• Exercise objective: Search the listing for "that" and copy every line where it appears.

---------- Source excerpt

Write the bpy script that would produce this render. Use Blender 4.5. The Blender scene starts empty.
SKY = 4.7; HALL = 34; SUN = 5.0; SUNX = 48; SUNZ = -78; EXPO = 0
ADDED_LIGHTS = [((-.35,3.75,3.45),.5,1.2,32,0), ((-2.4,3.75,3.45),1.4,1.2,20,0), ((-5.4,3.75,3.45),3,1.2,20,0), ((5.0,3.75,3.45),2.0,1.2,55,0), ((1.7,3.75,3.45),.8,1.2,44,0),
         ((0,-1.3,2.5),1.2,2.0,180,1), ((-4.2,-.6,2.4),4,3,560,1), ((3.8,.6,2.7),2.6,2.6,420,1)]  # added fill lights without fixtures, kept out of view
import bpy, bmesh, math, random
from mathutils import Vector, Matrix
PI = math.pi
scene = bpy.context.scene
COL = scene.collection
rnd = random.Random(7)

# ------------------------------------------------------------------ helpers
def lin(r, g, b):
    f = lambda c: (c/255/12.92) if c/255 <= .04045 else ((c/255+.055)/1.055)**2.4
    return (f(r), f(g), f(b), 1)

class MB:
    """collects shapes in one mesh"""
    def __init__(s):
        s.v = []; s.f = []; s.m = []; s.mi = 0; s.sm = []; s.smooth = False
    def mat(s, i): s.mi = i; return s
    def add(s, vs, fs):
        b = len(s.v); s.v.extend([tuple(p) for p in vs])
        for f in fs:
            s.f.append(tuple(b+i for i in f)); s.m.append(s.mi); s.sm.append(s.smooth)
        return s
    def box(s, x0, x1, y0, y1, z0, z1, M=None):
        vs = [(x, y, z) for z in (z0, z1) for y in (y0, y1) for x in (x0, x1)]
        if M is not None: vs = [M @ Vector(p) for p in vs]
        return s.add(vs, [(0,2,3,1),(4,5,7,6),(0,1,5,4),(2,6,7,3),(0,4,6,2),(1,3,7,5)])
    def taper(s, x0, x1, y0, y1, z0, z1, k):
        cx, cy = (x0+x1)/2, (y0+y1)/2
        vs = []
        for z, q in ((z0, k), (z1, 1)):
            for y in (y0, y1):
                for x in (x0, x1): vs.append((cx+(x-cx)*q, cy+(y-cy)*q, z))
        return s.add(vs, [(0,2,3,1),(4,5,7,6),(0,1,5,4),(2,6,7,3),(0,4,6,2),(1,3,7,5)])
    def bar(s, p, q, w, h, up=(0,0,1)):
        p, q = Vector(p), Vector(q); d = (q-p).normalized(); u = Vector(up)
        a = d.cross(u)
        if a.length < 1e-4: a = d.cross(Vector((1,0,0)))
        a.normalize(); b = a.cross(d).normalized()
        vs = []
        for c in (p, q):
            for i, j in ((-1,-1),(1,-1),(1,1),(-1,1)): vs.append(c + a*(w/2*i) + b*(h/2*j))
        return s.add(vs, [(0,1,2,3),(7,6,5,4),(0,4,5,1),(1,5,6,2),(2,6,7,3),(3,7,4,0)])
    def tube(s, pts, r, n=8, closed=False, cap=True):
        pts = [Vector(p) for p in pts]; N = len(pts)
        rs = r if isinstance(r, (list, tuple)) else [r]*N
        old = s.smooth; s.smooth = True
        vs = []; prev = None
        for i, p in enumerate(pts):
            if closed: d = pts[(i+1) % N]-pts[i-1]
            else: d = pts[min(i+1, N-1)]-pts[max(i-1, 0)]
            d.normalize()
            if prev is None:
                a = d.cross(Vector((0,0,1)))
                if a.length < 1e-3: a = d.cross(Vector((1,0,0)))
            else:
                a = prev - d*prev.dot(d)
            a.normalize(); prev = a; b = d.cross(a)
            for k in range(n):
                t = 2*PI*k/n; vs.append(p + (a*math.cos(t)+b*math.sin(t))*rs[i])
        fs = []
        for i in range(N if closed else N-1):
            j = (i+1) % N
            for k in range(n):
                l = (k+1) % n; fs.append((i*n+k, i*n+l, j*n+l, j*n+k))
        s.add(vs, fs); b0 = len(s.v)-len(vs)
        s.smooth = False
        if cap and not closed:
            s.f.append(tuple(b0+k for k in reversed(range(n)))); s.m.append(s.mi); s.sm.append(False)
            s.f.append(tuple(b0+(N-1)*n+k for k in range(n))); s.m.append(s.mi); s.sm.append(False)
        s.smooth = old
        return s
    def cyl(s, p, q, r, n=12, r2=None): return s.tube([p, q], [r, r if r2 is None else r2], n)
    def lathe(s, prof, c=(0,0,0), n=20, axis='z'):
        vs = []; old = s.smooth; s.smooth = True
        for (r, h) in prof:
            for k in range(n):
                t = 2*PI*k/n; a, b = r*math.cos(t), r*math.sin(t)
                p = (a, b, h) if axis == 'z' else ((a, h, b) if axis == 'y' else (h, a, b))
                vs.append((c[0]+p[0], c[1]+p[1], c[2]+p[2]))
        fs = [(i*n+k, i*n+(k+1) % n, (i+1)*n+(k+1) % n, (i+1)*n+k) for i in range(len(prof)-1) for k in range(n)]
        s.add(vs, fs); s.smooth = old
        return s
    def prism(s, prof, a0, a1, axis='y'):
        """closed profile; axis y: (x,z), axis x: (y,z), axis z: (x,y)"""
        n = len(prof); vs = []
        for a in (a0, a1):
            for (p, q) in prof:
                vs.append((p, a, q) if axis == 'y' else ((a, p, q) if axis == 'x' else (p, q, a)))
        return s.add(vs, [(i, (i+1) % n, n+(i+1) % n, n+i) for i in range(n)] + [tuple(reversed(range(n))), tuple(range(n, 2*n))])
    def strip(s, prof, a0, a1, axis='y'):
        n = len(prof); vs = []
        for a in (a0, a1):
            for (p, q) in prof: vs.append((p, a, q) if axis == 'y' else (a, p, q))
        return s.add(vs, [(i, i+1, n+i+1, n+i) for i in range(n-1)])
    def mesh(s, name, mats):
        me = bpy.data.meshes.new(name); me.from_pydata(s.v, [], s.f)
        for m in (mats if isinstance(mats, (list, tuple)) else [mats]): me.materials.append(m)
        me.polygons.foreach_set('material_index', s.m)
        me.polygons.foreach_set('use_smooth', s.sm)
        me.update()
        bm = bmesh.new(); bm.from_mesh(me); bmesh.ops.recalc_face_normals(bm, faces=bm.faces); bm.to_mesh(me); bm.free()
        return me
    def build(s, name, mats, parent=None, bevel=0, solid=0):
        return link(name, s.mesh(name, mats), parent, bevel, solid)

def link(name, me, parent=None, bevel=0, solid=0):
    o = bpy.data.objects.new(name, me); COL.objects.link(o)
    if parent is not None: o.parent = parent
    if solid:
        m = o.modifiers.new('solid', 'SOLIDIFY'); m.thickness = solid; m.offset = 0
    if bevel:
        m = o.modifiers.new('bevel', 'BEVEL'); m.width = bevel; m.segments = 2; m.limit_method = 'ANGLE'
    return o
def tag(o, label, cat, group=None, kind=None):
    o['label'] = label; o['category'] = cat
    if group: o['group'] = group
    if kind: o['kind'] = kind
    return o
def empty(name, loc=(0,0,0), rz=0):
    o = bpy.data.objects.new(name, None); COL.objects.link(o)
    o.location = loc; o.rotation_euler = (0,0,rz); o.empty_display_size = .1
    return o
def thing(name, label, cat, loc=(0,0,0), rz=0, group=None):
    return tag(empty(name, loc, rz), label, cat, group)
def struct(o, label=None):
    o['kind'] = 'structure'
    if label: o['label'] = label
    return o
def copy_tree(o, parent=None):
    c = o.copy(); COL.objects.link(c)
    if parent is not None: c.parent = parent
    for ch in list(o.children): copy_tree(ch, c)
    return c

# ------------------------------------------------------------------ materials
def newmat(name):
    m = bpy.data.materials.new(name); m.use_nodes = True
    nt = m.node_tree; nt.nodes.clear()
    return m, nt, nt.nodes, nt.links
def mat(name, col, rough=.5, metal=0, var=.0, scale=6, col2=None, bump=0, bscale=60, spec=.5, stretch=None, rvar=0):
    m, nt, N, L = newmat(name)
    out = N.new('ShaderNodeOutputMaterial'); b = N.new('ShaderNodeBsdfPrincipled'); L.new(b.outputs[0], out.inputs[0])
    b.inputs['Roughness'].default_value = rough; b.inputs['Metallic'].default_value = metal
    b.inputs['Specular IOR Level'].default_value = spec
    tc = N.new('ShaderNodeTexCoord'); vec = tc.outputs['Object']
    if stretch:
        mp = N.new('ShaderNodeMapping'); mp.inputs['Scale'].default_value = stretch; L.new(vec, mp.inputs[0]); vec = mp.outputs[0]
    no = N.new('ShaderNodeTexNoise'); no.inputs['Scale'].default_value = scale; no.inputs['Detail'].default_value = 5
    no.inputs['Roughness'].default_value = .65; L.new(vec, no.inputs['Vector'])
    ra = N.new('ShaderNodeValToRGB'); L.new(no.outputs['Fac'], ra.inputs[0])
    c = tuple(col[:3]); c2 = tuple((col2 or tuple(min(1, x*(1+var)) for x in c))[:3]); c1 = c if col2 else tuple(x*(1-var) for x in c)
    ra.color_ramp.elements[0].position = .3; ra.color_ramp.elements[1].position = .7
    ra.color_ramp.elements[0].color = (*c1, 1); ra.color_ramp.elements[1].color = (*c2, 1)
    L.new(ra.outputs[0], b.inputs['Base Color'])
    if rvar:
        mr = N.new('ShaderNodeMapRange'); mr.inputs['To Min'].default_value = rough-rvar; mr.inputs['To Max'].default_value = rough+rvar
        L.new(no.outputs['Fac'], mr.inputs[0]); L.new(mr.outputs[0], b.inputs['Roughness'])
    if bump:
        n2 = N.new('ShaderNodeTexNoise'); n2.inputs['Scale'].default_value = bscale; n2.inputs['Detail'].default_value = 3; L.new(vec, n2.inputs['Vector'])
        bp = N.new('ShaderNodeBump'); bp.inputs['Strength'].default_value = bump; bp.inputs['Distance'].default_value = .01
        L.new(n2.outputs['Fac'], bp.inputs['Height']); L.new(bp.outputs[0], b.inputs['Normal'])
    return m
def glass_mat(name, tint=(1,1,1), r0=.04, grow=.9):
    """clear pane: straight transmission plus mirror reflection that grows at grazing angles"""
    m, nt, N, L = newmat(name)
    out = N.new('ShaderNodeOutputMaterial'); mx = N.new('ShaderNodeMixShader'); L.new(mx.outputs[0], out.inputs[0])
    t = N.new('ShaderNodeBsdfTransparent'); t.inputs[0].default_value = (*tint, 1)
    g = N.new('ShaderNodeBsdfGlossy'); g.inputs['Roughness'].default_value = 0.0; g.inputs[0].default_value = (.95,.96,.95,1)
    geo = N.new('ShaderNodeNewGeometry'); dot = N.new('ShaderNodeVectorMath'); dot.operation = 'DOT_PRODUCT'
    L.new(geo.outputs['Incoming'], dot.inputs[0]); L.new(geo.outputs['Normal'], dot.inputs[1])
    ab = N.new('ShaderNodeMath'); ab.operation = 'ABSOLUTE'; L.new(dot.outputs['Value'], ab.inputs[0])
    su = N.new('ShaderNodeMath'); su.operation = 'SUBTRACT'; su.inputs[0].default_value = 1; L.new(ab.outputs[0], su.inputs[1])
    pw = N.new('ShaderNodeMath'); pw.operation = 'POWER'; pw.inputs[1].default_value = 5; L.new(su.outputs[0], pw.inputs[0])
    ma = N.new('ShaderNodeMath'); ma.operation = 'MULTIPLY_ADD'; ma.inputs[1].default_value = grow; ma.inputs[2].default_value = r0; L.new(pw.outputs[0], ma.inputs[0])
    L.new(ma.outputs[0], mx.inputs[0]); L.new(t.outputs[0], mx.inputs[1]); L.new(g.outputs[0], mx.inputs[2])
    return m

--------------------

• Solution to this problem:
Write the bpy script that would produce this render. Use Blender 4.5. The Blender scene starts empty.
    """clear pane: straight transmission plus mirror reflection that grows at grazing angles"""